Tuesday, March 4, 2008

A Piece of Charcoal to Write with in Her Diary

What my students remember is that Anne Frank's Diary was the second best-selling book until Harry Potter.

This we also learned from the Living Voices presentation yesterday: That Anne had a friend who give her a piece of charcoal to write with in her diary. A friend who perceived Anne as a writer. A friend who knew that to write was how Anne saved herself. A friend from the time, before hiding, when the two girls made art together in the park beneath the trees.

In their reflections my college students consider the story of Anne Frank through the lens of their own young lives....and well they should. And for me, it's also the story of the surviving father that I will read about--how one goes on.
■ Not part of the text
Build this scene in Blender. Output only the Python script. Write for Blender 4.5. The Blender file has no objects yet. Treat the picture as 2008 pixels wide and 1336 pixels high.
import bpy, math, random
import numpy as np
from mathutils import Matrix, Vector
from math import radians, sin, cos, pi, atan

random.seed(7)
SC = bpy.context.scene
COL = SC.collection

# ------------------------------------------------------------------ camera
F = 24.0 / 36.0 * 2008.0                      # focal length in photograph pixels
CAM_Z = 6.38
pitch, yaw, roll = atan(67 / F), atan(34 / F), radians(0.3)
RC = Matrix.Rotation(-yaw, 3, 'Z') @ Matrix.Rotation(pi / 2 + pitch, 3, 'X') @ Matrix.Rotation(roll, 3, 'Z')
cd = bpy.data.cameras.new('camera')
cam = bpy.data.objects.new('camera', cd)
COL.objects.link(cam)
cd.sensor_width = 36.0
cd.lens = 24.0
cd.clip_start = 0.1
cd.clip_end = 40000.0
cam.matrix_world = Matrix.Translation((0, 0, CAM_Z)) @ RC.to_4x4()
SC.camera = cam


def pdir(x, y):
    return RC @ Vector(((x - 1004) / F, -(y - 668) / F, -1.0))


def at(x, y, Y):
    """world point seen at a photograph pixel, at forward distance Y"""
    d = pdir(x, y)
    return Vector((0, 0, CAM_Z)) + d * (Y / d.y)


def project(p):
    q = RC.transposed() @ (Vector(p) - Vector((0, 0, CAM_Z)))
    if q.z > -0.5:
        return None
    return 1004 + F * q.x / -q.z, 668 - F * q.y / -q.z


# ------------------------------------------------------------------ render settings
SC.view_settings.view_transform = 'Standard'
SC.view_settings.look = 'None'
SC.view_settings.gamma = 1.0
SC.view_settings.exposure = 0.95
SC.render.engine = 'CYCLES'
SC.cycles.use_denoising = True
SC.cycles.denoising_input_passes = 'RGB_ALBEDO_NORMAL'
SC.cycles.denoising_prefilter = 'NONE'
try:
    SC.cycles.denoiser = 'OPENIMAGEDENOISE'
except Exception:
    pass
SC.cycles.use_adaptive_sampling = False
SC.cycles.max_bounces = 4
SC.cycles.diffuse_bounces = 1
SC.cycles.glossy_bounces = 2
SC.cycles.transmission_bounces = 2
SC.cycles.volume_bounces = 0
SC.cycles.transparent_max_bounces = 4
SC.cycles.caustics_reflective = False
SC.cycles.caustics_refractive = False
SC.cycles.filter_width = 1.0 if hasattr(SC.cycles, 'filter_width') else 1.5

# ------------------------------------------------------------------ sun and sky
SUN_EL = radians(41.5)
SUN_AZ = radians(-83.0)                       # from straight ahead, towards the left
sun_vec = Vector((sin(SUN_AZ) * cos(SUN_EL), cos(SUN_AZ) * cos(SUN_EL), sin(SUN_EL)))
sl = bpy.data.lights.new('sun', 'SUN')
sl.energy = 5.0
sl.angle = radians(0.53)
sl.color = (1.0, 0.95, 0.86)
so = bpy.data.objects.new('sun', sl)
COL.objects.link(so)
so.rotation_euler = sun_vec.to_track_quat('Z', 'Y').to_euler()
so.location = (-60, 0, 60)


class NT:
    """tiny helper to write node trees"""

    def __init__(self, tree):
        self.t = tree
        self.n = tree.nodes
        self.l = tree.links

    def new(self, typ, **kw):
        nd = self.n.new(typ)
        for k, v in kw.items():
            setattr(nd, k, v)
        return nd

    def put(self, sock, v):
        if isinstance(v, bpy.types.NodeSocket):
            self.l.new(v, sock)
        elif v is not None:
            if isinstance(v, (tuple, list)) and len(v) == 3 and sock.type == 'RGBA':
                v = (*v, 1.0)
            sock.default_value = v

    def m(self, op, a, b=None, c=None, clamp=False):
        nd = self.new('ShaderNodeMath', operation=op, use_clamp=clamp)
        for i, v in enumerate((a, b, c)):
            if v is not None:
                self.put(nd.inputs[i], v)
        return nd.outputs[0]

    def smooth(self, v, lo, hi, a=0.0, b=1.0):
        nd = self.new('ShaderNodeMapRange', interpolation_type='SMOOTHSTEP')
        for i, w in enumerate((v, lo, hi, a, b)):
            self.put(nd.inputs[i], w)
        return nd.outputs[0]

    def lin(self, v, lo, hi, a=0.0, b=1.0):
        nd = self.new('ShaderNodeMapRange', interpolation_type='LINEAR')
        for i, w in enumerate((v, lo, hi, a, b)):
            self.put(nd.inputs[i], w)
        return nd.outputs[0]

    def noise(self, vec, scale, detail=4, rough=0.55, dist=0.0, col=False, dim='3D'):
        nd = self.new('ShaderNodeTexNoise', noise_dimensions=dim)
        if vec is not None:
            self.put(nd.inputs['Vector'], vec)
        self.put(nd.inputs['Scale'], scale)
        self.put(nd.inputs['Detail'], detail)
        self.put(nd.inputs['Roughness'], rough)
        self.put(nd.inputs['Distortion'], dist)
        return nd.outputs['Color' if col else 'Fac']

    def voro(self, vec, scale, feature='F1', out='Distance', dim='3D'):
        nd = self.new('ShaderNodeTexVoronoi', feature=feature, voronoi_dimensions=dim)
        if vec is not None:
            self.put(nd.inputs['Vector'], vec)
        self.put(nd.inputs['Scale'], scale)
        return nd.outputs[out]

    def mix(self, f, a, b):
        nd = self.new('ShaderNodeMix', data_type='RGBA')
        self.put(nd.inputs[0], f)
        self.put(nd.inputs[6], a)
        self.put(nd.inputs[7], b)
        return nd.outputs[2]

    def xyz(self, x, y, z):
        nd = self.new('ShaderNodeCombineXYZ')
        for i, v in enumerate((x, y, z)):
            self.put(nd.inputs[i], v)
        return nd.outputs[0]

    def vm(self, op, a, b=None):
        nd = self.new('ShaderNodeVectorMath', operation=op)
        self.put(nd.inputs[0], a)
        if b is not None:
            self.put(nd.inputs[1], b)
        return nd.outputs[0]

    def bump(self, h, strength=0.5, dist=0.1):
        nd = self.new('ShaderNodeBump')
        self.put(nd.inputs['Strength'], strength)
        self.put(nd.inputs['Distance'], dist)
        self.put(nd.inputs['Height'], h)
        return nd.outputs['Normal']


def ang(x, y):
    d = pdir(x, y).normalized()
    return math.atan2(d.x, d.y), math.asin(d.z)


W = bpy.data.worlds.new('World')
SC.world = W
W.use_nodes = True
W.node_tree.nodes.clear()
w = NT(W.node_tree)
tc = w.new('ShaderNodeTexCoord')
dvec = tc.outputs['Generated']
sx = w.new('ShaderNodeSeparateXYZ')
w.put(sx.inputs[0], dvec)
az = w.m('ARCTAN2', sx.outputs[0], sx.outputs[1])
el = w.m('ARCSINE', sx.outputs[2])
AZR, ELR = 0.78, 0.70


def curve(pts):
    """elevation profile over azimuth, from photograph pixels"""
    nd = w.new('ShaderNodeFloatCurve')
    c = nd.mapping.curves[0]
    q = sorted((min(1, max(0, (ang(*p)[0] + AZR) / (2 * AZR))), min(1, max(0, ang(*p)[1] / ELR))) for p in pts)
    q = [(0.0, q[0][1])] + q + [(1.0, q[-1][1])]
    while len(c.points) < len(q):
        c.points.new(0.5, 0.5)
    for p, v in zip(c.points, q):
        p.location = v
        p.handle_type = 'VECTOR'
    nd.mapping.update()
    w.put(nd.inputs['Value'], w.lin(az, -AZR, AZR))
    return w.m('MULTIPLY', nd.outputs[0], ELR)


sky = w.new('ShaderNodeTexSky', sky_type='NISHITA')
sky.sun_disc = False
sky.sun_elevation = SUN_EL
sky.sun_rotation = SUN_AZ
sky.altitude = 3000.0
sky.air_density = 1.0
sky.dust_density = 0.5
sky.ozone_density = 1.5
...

....95-year old Ann Camijend, my former neighbor in Redwood City, California, lost her son last Monday. My mother lives a few houses down and remains Ann's friend through raising children, the ups and downs of retirement and their husbands' illnesses.

For close to sixty years they've lived on St. Francis Street. Mom, always there for her friends, checks in with Ann who doesn't drive and takes her shopping and helps bank deposits and making out the monthly checks to pay the bills.
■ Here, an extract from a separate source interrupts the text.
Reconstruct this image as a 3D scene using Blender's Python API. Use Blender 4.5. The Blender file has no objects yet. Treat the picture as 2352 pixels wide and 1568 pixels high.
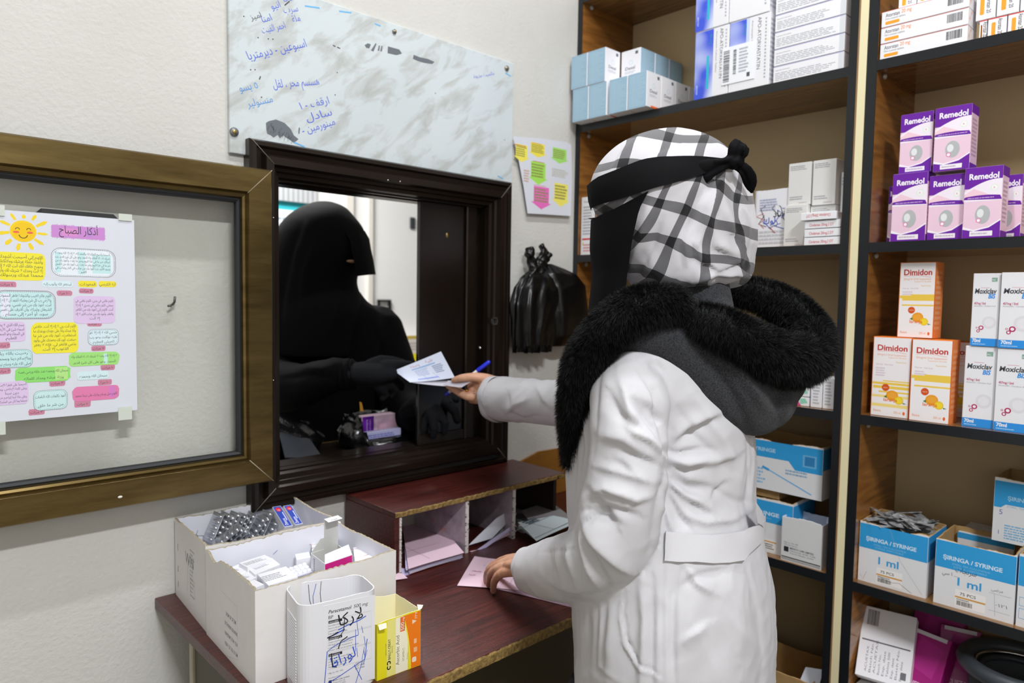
import bpy, math, random, unicodedata
import numpy as np
from mathutils import Vector, Matrix
random.seed(7); RNG = np.random.default_rng(7)
scene = bpy.context.scene
COL = scene.collection

# ------------------------------------------------------------------ camera
CAM = np.array([0.0, 0.0, 1.375])
FPX = 1622.4                       # focal length in pixels of the 2352 wide frame
YAW, PITCH, ROLL = .759756, .0621649, .0158609
FW = np.array([math.sin(YAW)*math.cos(PITCH), math.cos(YAW)*math.cos(PITCH), -math.sin(PITCH)])
_r = np.array([math.cos(YAW), -math.sin(YAW), 0.0]); _u = np.cross(_r, FW)
RT = math.cos(ROLL)*_r + math.sin(ROLL)*_u
UP = -math.sin(ROLL)*_r + math.cos(ROLL)*_u
cam = bpy.data.cameras.new('camera'); camo = bpy.data.objects.new('camera', cam); COL.objects.link(camo)
cam.sensor_width = 36.0; cam.lens = FPX/2352*36.0; cam.clip_start = .02
m = Matrix.Identity(4)
for i in range(3):
    m[i][0] = RT[i]; m[i][1] = UP[i]; m[i][2] = -FW[i]; m[i][3] = CAM[i]
camo.matrix_world = m
cam.dof.use_dof = True; cam.dof.focus_distance = 1.08; cam.dof.aperture_fstop = 4.5
scene.camera = camo
scene.view_settings.view_transform = 'Standard'; scene.view_settings.look = 'None'
scene.view_settings.gamma = 1.0; scene.view_settings.use_curve_mapping = False
scene.view_settings.exposure = 0.08
scene.cycles.max_bounces = 8; scene.cycles.diffuse_bounces = 5; scene.cycles.glossy_bounces = 4
scene.cycles.transparent_max_bounces = 12; scene.cycles.transmission_bounces = 8
scene.cycles.use_denoising = True
scene.cycles.caustics_reflective = False; scene.cycles.caustics_refractive = False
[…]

This week Mom's watching the house while Ann flies to New Mexico to attend the funeral. Before leaving Ann visits her husband in the nursing home where he's been a resident for ten years. He uses a wheelchair and has pneumonia. Mom says Ann will decide when to tell him about Joey. What is it to keep back the news, bear it alone, decide what can be born by another?

I try to imagine what Anne Frank would have written had she been able to keep her journal with her after the Nazi soldiers discovered her family. Would the diary have been burned, or thrown into a pile, as objects were at the camp, and lost to us? As the true account reveals, her diary was left behind and found on the floor months later amidst Anne's other writings, for she also wrote poems and plays and essays.